* **WRITTEN PROBLEM**:
Exactly the lines from the start of the data through the line containing "rod('curtain rod on the far wall right" should be output, with both ends kept and nothing added.

===== MATERIAL PROVIDED

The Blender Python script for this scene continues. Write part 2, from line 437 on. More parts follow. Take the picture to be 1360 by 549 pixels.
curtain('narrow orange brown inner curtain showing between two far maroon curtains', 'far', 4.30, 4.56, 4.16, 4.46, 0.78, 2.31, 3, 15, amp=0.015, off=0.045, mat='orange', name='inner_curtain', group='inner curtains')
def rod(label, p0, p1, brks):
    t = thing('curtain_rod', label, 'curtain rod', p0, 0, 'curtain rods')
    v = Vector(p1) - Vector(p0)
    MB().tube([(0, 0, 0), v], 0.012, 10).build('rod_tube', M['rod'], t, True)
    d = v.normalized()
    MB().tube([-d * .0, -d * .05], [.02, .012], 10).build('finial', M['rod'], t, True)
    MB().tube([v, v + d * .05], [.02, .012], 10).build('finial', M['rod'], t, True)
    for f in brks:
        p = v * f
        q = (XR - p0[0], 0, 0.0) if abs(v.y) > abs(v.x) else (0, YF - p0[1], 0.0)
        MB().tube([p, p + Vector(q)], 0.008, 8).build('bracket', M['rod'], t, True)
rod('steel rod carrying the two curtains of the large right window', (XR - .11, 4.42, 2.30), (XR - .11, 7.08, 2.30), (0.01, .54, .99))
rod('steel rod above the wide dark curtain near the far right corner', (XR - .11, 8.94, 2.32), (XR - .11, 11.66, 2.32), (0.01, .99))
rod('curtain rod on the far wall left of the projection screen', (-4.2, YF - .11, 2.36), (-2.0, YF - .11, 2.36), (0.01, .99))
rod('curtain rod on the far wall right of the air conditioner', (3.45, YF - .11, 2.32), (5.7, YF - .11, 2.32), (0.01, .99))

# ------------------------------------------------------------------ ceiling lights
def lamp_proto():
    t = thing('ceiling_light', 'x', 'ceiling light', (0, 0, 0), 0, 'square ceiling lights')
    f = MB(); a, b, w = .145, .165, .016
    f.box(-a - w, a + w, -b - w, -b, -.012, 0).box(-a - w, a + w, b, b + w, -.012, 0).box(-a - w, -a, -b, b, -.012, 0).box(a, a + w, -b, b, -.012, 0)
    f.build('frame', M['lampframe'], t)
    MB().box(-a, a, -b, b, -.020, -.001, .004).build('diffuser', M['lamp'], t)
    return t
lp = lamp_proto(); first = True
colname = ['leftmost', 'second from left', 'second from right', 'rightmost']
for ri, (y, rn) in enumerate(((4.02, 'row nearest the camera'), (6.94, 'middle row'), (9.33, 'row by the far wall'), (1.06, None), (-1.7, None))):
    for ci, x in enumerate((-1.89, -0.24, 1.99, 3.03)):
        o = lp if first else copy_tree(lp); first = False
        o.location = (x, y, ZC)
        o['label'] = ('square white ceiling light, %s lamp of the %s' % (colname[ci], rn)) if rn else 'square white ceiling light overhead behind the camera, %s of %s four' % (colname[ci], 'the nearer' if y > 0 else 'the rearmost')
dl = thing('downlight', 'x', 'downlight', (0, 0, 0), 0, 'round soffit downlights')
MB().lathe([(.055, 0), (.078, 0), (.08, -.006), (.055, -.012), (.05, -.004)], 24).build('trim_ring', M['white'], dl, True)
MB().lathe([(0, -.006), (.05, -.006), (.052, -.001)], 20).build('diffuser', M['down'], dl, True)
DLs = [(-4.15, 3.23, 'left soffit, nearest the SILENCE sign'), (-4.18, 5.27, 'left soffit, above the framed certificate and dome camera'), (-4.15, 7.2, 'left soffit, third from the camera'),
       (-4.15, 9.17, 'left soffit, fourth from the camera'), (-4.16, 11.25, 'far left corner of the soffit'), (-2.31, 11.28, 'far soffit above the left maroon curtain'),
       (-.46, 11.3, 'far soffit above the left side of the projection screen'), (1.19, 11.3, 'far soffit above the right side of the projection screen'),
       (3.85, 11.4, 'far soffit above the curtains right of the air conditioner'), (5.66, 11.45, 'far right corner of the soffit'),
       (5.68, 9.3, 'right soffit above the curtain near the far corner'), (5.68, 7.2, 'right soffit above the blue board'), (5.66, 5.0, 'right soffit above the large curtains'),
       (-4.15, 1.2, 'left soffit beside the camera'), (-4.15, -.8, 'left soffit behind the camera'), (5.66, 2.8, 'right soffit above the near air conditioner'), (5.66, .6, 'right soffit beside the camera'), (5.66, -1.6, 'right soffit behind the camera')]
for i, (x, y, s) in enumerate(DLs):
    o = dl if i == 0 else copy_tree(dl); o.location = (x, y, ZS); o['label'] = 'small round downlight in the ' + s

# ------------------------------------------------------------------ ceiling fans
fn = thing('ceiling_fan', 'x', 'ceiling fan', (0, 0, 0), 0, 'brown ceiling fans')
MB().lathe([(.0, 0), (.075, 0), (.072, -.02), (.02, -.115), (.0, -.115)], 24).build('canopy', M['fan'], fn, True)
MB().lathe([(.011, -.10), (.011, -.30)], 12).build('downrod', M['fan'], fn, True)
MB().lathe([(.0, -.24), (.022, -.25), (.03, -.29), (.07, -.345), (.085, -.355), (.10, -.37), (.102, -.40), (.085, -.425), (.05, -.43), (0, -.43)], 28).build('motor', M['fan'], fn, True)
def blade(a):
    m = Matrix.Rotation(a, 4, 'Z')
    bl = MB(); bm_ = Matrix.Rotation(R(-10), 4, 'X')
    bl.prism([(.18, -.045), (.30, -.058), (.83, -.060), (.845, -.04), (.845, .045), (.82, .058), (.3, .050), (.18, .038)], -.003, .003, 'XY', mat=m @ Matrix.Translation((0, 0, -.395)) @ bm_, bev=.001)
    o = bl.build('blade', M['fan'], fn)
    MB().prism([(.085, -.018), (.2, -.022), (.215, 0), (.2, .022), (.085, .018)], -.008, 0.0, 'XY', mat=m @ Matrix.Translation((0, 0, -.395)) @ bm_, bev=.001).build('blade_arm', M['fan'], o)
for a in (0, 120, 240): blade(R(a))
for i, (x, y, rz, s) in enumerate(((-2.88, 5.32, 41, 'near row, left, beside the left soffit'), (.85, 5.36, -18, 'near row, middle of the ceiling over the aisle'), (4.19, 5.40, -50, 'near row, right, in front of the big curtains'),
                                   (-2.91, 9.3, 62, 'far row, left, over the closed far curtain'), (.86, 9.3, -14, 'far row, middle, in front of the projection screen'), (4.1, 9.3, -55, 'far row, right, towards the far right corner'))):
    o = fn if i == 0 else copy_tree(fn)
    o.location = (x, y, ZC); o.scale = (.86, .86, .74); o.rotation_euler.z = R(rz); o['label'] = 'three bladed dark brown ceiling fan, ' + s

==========

* **ANSWER IN FULL**:
The Blender Python script for this scene continues. Write part 2, from line 437 on. More parts follow. Take the picture to be 1360 by 549 pixels.
curtain('narrow orange brown inner curtain showing between two far maroon curtains', 'far', 4.30, 4.56, 4.16, 4.46, 0.78, 2.31, 3, 15, amp=0.015, off=0.045, mat='orange', name='inner_curtain', group='inner curtains')
def rod(label, p0, p1, brks):
    t = thing('curtain_rod', label, 'curtain rod', p0, 0, 'curtain rods')
    v = Vector(p1) - Vector(p0)
    MB().tube([(0, 0, 0), v], 0.012, 10).build('rod_tube', M['rod'], t, True)
    d = v.normalized()
    MB().tube([-d * .0, -d * .05], [.02, .012], 10).build('finial', M['rod'], t, True)
    MB().tube([v, v + d * .05], [.02, .012], 10).build('finial', M['rod'], t, True)
    for f in brks:
        p = v * f
        q = (XR - p0[0], 0, 0.0) if abs(v.y) > abs(v.x) else (0, YF - p0[1], 0.0)
        MB().tube([p, p + Vector(q)], 0.008, 8).build('bracket', M['rod'], t, True)
rod('steel rod carrying the two curtains of the large right window', (XR - .11, 4.42, 2.30), (XR - .11, 7.08, 2.30), (0.01, .54, .99))
rod('steel rod above the wide dark curtain near the far right corner', (XR - .11, 8.94, 2.32), (XR - .11, 11.66, 2.32), (0.01, .99))
rod('curtain rod on the far wall left of the projection screen', (-4.2, YF - .11, 2.36), (-2.0, YF - .11, 2.36), (0.01, .99))
rod('curtain rod on the far wall right of the air conditioner', (3.45, YF - .11, 2.32), (5.7, YF - .11, 2.32), (0.01, .99))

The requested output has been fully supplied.